Five countries, most of them leading critics of military action against Iraq, are attending at Ministerial level. The rest are represented by their Ambassadors.

Turkish parliament to vote on use of airspace

The Turkish government has approved permission for US and UK planes to use its airspace but will not allow them access to military airbases, even for refuelling.

Earlier, the US withdrew a $6 billion aid package for Turkey after its parliament failed to approve the deployment of 62,000 US troops in the country.

The Prime Minister, Tayyip Erdogan, said Turkey's talks with the US were now only on military and political issues, not economic, and added the parliament resolution would not give Washington the right to use Turkish airbases.

Saudi Arabia proposes exile for Saddam

Saudi Arabia has proposed for the first time that Iraqi President Saddam Hussein should go into exile as a last-ditch effort to avert war.

'The kingdom, and other parties, are exerting maximum effort to prevent a devastating war and have proposed the idea of exile for Saddam and securing a safe haven for him and his family,' a diplomatic source said.

Earlier, Bahrain's King Hamad offered asylum to Saddam Hussein in a final attempt to avert war.

Iraqi leaders step up criticisms of US

The speaker of the Iraqi parliament said today it would be 'unthinkable' for President Saddam Hussein to comply with the US ultimatum to flee the country.

Saadoun Hammadi made the statement after an emergency session of the Iraqi parliament which concluded with lawmakers sending a letter of allegiance to Saddam Hussein and vowing to lay down their lives defending Iraq.

Iraq's ambassador to the UN has said his country wants to avoid war at all costs. Mohammed Aldouri urged the UN Secretary-General, Kofi Annan, to make a last-ditch effort to prevent an invasion of his country by US-led forces.

Overnight, people continued to flee the capital as the deadline for war approaches. International aid agencies are warning that they will face enormous difficulties with the humanitarian crisis they are expecting, if there is a war in Iraq.

With as many as two million people likely to flee their homes, Oxfam and Amnesty International are appealing to all neighbouring countries to open their borders and accept refugees.

Foreign nationals are leaving neigbouring Kuwait on the advice of their governments. Boarding the last BA flight out of the country before probable war on Iraq, many said they resented the disruption to their lives.

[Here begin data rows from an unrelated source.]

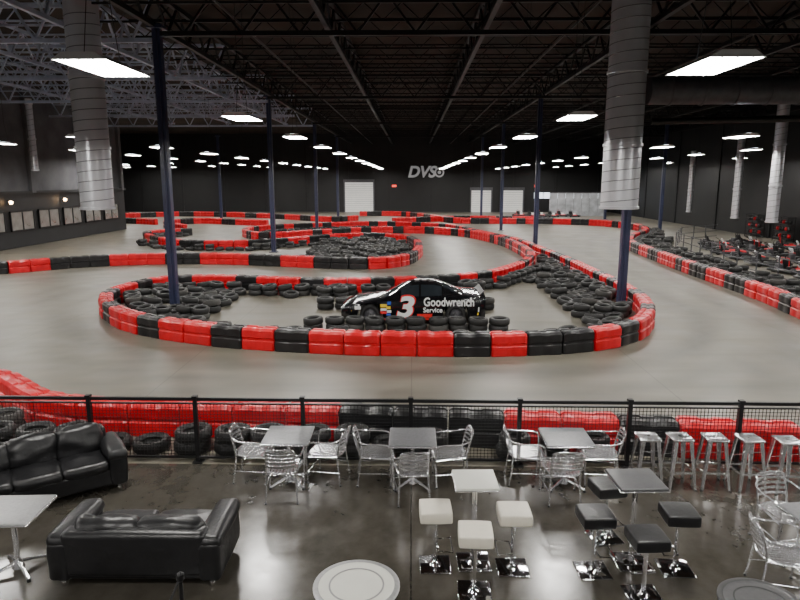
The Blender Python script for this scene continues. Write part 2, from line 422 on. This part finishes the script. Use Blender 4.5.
# pendant lights
b=MB()
L2,W2=.66,.33
b.add([(-.2,-L2,.09),(.2,-L2,.09),(.2,L2,.09),(-.2,L2,.09),(-W2,-L2,0),(W2,-L2,0),(W2,L2,0),(-W2,L2,0)],[(0,1,2,3),(4,5,1,0),(5,6,2,1),(6,7,3,2),(7,4,0,3)],'fixture_white')
b.add([(-W2+.02,-L2+.02,.004),(W2-.02,-L2+.02,.004),(W2-.02,L2-.02,.004),(-W2+.02,L2-.02,.004)],[(3,2,1,0)],'tube_light')
b.box((0,0,.098),(.16,1.0,.01),'added_uplight')  # made-up glowing strip, added to throw light onto the roof
for xx in(-.18,0,.18): b.bar((xx,-L2,-.0),(xx,L2,-.0),.012,.02,'fixture_white')
for yy in(-.5,.5): b.tube([(0,yy,.1),(0,yy*.6,.9),(0,yy*.6,4.3)],.006,'black_steel',4)
fx=b.mesh('pendant_light',smooth=False)
ys=[1.75-6.85]+[1.75+6.85*i for i in range(13)]
for xr in(-3.98,3.8,-11.2,11.0,-18.4,18.4,24.6,-23.8):
    for i,yy in enumerate(ys):
        if yy>88: continue
        if abs(xr)>20 and i%2: continue
        put('pendant_light',fx,(xr,yy,5.82 if abs(xr)<15 else 6.0))
for xr in(-31,-37):
    for yy in(63,70,77,84): put('pendant_light',fx,(xr,yy,6.0))

# ------------------------------------------------------------ barriers
PROF=[(-.2,0),(-.22,.03),(-.22,.25),(-.185,.28),(-.185,.32),(-.22,.35),(-.22,.53),(-.17,.59),(-.06,.6),(-.04,.575),(.04,.575),(.06,.6),(.17,.59),(.22,.53),(.22,.35),(.185,.32),(.185,.28),(.22,.25),(.22,.03),(.2,0)]
def barrier(P,pattern,closed=False,bl=.93,sm=4):
    pts=[Vector((x,y,0)) for x,y in P]
    pts=catmull(pts,sm,closed); fine=resample(pts,bl,closed)
    b=MB(); n=len(PROF); seq=[]
    while len(seq)<len(fine): 
        for ch,c in pattern: seq+= [ch]*c
    segs=list(zip(fine,fine[1:]))
    if closed: segs.append((fine[-1],fine[0]))
    for j,(a,c) in enumerate(segs):
        d=(c-a); L=d.length
        if L<.2: continue
        d.normalize(); nn=Vector((d.y,-d.x,0)); vs=[]
        jit=random.uniform(-.02,.02); secs=[(.01,.86),(.05,.97),(.08,1),(L*.36,1),(L*.40,.94),(L*.60,.94),(L*.64,1),(L-.08,1),(L-.05,.97),(L-.01,.86)]
        for (t,sc) in secs:
            for (u,z) in PROF: vs.append(a+d*t+nn*(u*sc+jit)+Vector((0,0,z*(.5+.5*sc))))
        fs=[]
        for q in range(len(secs)-1):
            for k in range(n):
                l=(k+1)%n; fs.append((q*n+k,q*n+l,(q+1)*n+l,(q+1)*n+k))
        fs.append(tuple(range(n))[::-1]); fs.append(tuple((len(secs)-1)*n+k for k in range(n)))
        b.add(vs,fs,'red_plastic' if seq[j]=='R' else 'black_plastic')
    return b.obj('track_barrier',ang=30)
barrier(ISL,[('B',1),('R',2),('B',1),('R',2),('B',1),('R',2),('B',1),('R',1),('B',1),('R',4),('B',1),('R',1),('B',2),('R',1)],True)
barrier(B_,[('B',2),('R',3),('B',2),('R',2),('B',3),('R',3)])
barrier(dm('-345,745 -289,790 -221,777 -152,738 -88,686 -58,715'),[('R',3),('B',2)])
barrier(dm('-199,560 -236,610 -221,660 -172,638 -134,624'),[('R',4),('B',2)])
barrier(E_,[('B',2),('R',2),('B',2),('R',1),('B',1),('R',3)])
barrier(N_,[('R',13),('B',3),('R',2),('B',1),('R',8)],bl=.93)
barrier([(-28.0+2.4,64),(-30,66),(-34,65)],[('R',3),('B',2)])
barrier([(-2,66.5),(4,70),(10,70),(15,67.5)],[('R',3),('B',2)])

# ------------------------------------------------------------ tires
def tire(b,x,y,z,tl=.12,Ro=None,w=.19,mn=None,seg=16):
    Ro=Ro or random.uniform(.28,.31)
    q=Matrix.Rotation(random.uniform(-tl,tl),3,'X')@Matrix.Rotation(random.uniform(-tl,tl),3,'Y')
    b.torus_tire((x,y,z),Ro,w,mn or ('rubber' if random.random()<.85 else 'rubber_grey'),seg,tilt=q)
COLS=[(-8.35,22.0),(-8.6,39.6),(7.4,22.4),(7.65,39.9)]
b=MB(); y=15.; row=0
while y<60:
    x=-14+(row%2)*.31
    while x<9:
        px,py=x+random.uniform(-.07,.07),y+random.uniform(-.07,.07)
        if inside((px,py),SM) and all((px-u)**2+(py-v)**2>.2 for u,v in COLS):
            d=dist((px,py),SM)
            if d>.54:
                fill=(px<-6.6 and py<26) or (px>5.4 and py<46) or (px>3.8 and py<17.8)
                car=(-2.9<px<2.9 and 18.0<py<21.6)
                if (d<1.25 or fill) and not car:
                    lay=2 if (d<.95 or random.random()<.3) and py<50 else 1
                    for l in range(lay): tire(b,px+random.uniform(-.05,.05)*l,py,.115+.2*l,.05+.13*(l==lay-1),seg=16 if py<35 else 10)
        x+=.63
    y+=.56; row+=1
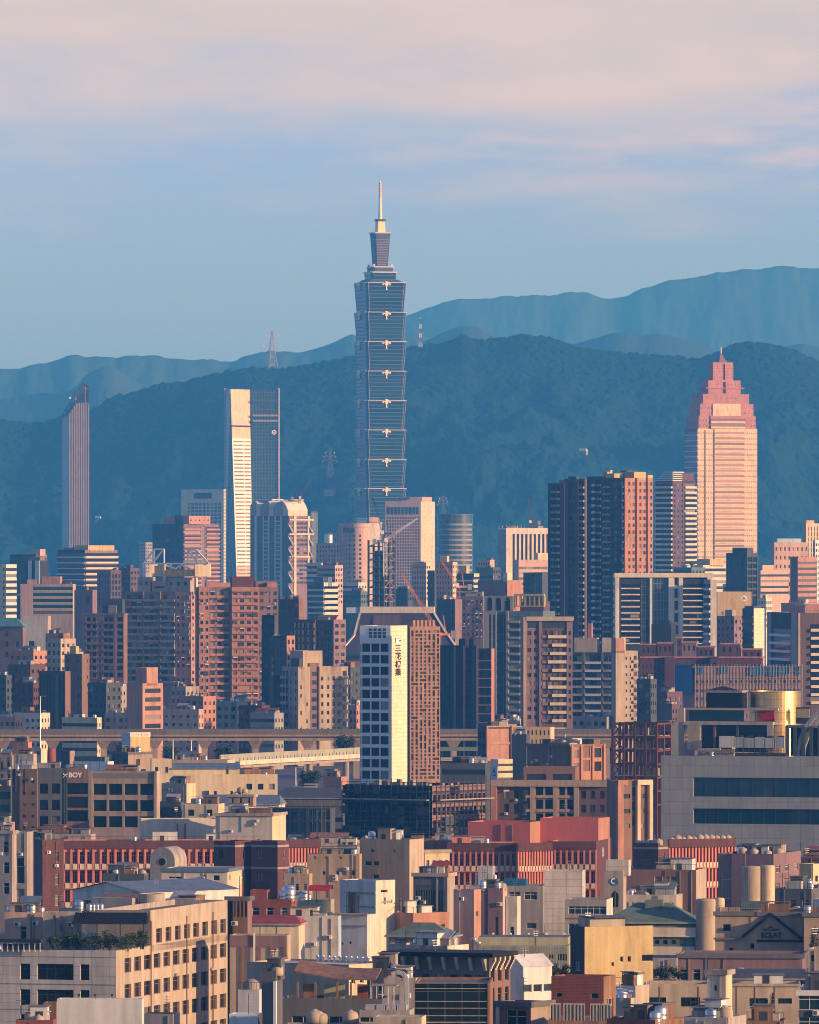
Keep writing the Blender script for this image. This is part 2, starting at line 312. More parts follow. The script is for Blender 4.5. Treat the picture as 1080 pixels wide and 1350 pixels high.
# ------------------------------------------------------------------ materials of the city
for n, c, kw in (
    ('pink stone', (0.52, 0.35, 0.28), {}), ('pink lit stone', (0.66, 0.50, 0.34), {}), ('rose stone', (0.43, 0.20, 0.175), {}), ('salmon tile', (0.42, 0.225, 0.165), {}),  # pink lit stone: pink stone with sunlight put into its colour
    ('orange tile', (0.40, 0.195, 0.13), {}), ('red brick', (0.30, 0.095, 0.06), dict(brick=(0.5, 0.18, 0.02, 1))), ('coral paint', (0.55, 0.15, 0.12), dict(var=0.1, streak=0.14)),
    ('coral trim', (0.58, 0.215, 0.155), {}), ('brown tile', (0.21, 0.125, 0.09), {}), ('dark brown tile', (0.12, 0.075, 0.06), {}), ('mauve tile', (0.22, 0.14, 0.14), {}),
    ('plum tile', (0.12, 0.075, 0.09), {}), ('maroon brick', (0.13, 0.055, 0.05), dict(brick=(1.2, 0.4, 0.03, 1))), ('tan stucco', (0.40, 0.29, 0.19), {}), ('beige stucco', (0.42, 0.335, 0.25), {}),
    ('cream paint', (0.62, 0.50, 0.33), {}), ('pale cream', (0.62, 0.54, 0.43), {}), ('yellow paint', (0.50, 0.37, 0.18), {}), ('white tile', (0.60, 0.54, 0.47), dict(brick=(2.6, 1.3, 0.035))),
    ('white panel', (0.60, 0.58, 0.54), dict(var=0.12, streak=0.3)), ('cream panel', (0.80, 0.73, 0.52), dict(brick=(1.3, 1.3, 0.05), var=0.06, streak=0.08)), ('pale grey panel', (0.56, 0.61, 0.64), dict(var=0.1, streak=0.1)),
    ('grey panel', (0.40, 0.38, 0.345), dict(brick=(1.62, 2.9, 0.035), var=0.1, streak=0.12, rough=0.5)), ('grey concrete', (0.30, 0.28, 0.26), {}), ('dark concrete', (0.13, 0.125, 0.125), {}),
    ('stained concrete', (0.36, 0.31, 0.26), dict(streak=0.6)), ('warm concrete', (0.33, 0.25, 0.19), {}), ('slate', (0.07, 0.08, 0.09), {}), ('charcoal', (0.032, 0.034, 0.038), {}), ('near black', (0.012, 0.013, 0.015), {}),
    ('green metal', (0.10, 0.14, 0.11), {}), ('teal roof', (0.10, 0.26, 0.27), {}), ('teal wall', (0.11, 0.16, 0.16), {}), ('white glaze', (0.74, 0.78, 0.80), dict(var=0.08, streak=0.1)), ('lattice brown', (0.36, 0.21, 0.15), {}), ('blue metal', (0.125, 0.17, 0.22), {}), ('pale blue paint', (0.40, 0.50, 0.62), {}),
    ('sheet metal', (0.42, 0.42, 0.40), dict(brick=(0.9, 60, 0.05), rough=0.5)), ('rust metal', (0.24, 0.13, 0.075), dict(streak=0.7)), ('red roof', (0.30, 0.06, 0.045), {}), ('roof', (0.16, 0.15, 0.14), dict(streak=0.1, var=0.4)),
    ('green roof', (0.13, 0.18, 0.13), {}), ('olive paint', (0.36, 0.34, 0.22), {}), ('grey green paint', (0.33, 0.33, 0.26), {}), ('steel', (0.55, 0.55, 0.53), dict(metal=0.8, rough=0.35, var=0.1)), ('white metal', (0.78, 0.77, 0.74), dict(var=0.08, streak=0.1)),
    ('dark metal', (0.05, 0.05, 0.055), dict(rough=0.5)), ('red steel', (0.14, 0.05, 0.035), {}), ('orange paint', (0.65, 0.22, 0.06), {}), ('gold', (0.80, 0.56, 0.25), dict(metal=0.85, rough=0.36, var=0.05, streak=0.05, brick=(1.5, 1.6, 0.05))),
    ('gold sign', (0.75, 0.30, 0.05), dict(var=0.05, streak=0.05)), ('blue net', (0.02, 0.12, 0.24), {}), ('yellow metal', (0.80, 0.50, 0.05), {}), ('red fabric', (0.42, 0.02, 0.03), {}), ('leaf dark', (0.025, 0.035, 0.015), {}), ('leaf mid', (0.06, 0.09, 0.028), {}),
    ('bark', (0.10, 0.07, 0.05), {}), ('purple roof', (0.055, 0.045, 0.065), dict(var=0.08, streak=0.1)), ('viaduct', (0.30, 0.22, 0.17), dict(streak=0.5)), ('ornament', (0.85, 0.72, 0.42), dict(var=0.03, streak=0.0)), ('silver trim', (0.62, 0.55, 0.50), dict(var=0.05, streak=0.05)),
    ('letter dark', (0.05, 0.03, 0.03), {}), ('letter white', (0.85, 0.85, 0.83), {}), ('letter blue', (0.05, 0.14, 0.25), {})):
    wall_mat(n, c, **kw)
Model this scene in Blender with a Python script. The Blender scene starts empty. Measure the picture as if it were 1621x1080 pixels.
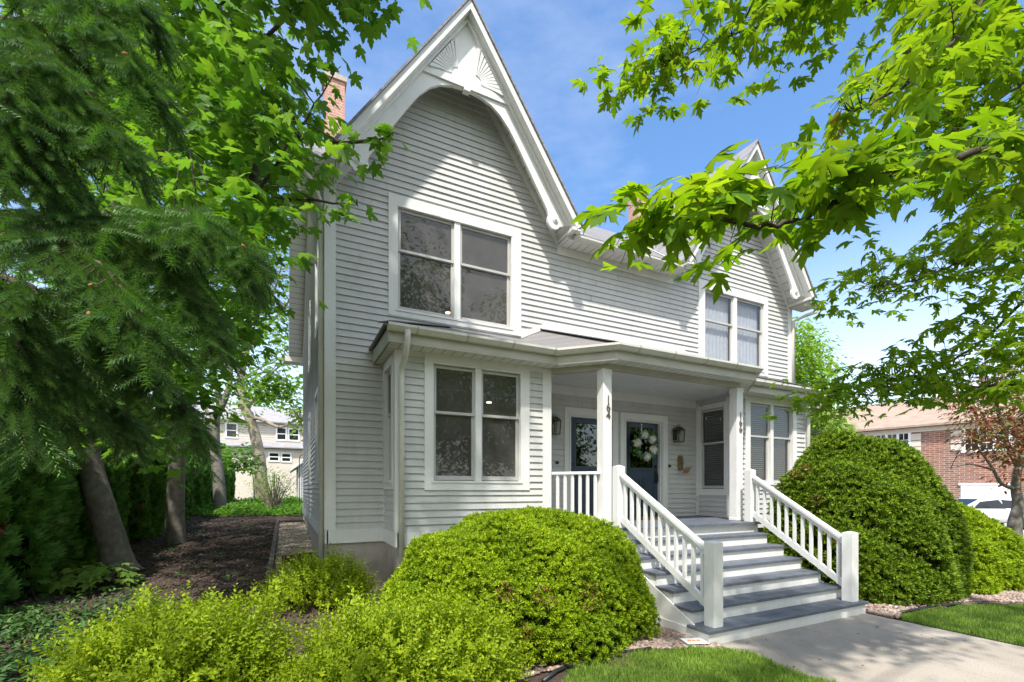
import bpy, math, random
import numpy as np
from mathutils import Vector, Matrix

random.seed(7)
RNG = np.random.default_rng(11)
SC = bpy.context.scene
COL = SC.collection
BASE = {}
R = math.radians

# ------------------------------------------------------------------ view model (a surveying aid for laying out the site)
TH = math.atan((2303 - 810.5) / 731.48)
FX = (math.cos(TH), math.sin(TH))          # camera forward in site axes
RX = (math.sin(TH), -math.cos(TH))         # camera right
EYE = 1.84
def P(px, py, d):
    """site point seen at photo pixel px,py and d metres in front of the lens"""
    r = (px - 810.5) / 731.48 * d
    return (FX[0]*d + RX[0]*r, FX[1]*d + RX[1]*r, EYE + (775 - py) / 731.48 * d)
def sm(t, a, b):
    t = np.clip((t - a) / (b - a), 0, 1)
    return t * t * (3 - 2 * t)
def gz(x, y):
    """height of the ground"""
    w = 1 - sm(x, 3.0, 4.5)
    return w * (0.35 * sm(y, 3.2, 8.0) + 0.45 * sm(y, 8, 22) + 0.2 * sm(y, 22, 45))
def W(px, py, z=0.0):
    d = (EYE - z) / ((py - 775) / 731.48)
    p = P(px, py, d)
    return (p[0], p[1])

# ------------------------------------------------------------------ materials
def new_mat(name):
    m = bpy.data.materials.new(name); m.use_nodes = True
    nt = m.node_tree
    return m, nt, nt.nodes['Principled BSDF'], nt.nodes['Material Output']
def N(nt, t, **kw):
    n = nt.nodes.new(t)
    for k, v in kw.items():
        if k.startswith('i_'):
            key = k[2:].replace('_', ' ')
            n.inputs[int(key) if key.isdigit() else key].default_value = v
        else: setattr(n, k, v)
    return n
def c4(c): return (c[0], c[1], c[2], 1)
def ramp(nt, fac, stops):
    r = N(nt, 'ShaderNodeValToRGB')
    el = r.color_ramp.elements
    el[0].position, el[0].color = stops[0][0], c4(stops[0][1])
    el[1].position, el[1].color = stops[-1][0], c4(stops[-1][1])
    for p, c in stops[1:-1]:
        e = el.new(p); e.color = c4(c)
    nt.links.new(fac, r.inputs[0])
    return r.outputs[0]
def mixc(nt, fac, a, b, mode='MIX'):
    m = N(nt, 'ShaderNodeMix', data_type='RGBA', blend_type=mode)
    for s, v in ((m.inputs[0], fac), (m.inputs[6], a), (m.inputs[7], b)):
        if hasattr(v, 'default_value') or hasattr(v, 'links'): nt.links.new(v, s)
        elif isinstance(v, (int, float)): s.default_value = v
        else: s.default_value = c4(v)
    return m.outputs[2]
def noise(nt, scale, detail=4, vec=None, rough=.55, out=0):
    n = N(nt, 'ShaderNodeTexNoise')
    n.inputs['Scale'].default_value = scale; n.inputs['Detail'].default_value = detail; n.inputs['Roughness'].default_value = rough
    if vec is None:
        vec = N(nt, 'ShaderNodeTexCoord').outputs['Object']
    nt.links.new(vec, n.inputs['Vector'])
    return n.outputs[out]
def bump(nt, h, bsdf, strength=.3, dist=.02):
    b = N(nt, 'ShaderNodeBump'); b.inputs['Strength'].default_value = strength; b.inputs['Distance'].default_value = dist
    nt.links.new(h, b.inputs['Height']); nt.links.new(b.outputs[0], bsdf.inputs['Normal'])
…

Also in Kuwait, a severe dust storm which hit the country today was expected to subside by this evening.

The recurrent dust storms have been hard on the more than 170,000 US and British soldiers deployed along Kuwait's northern desert border, waiting for the green light from Washington to invade Iraq.

Many have complained of having to repeatedly clear the dust from their gun barrels and sweep out their sleeping quarters.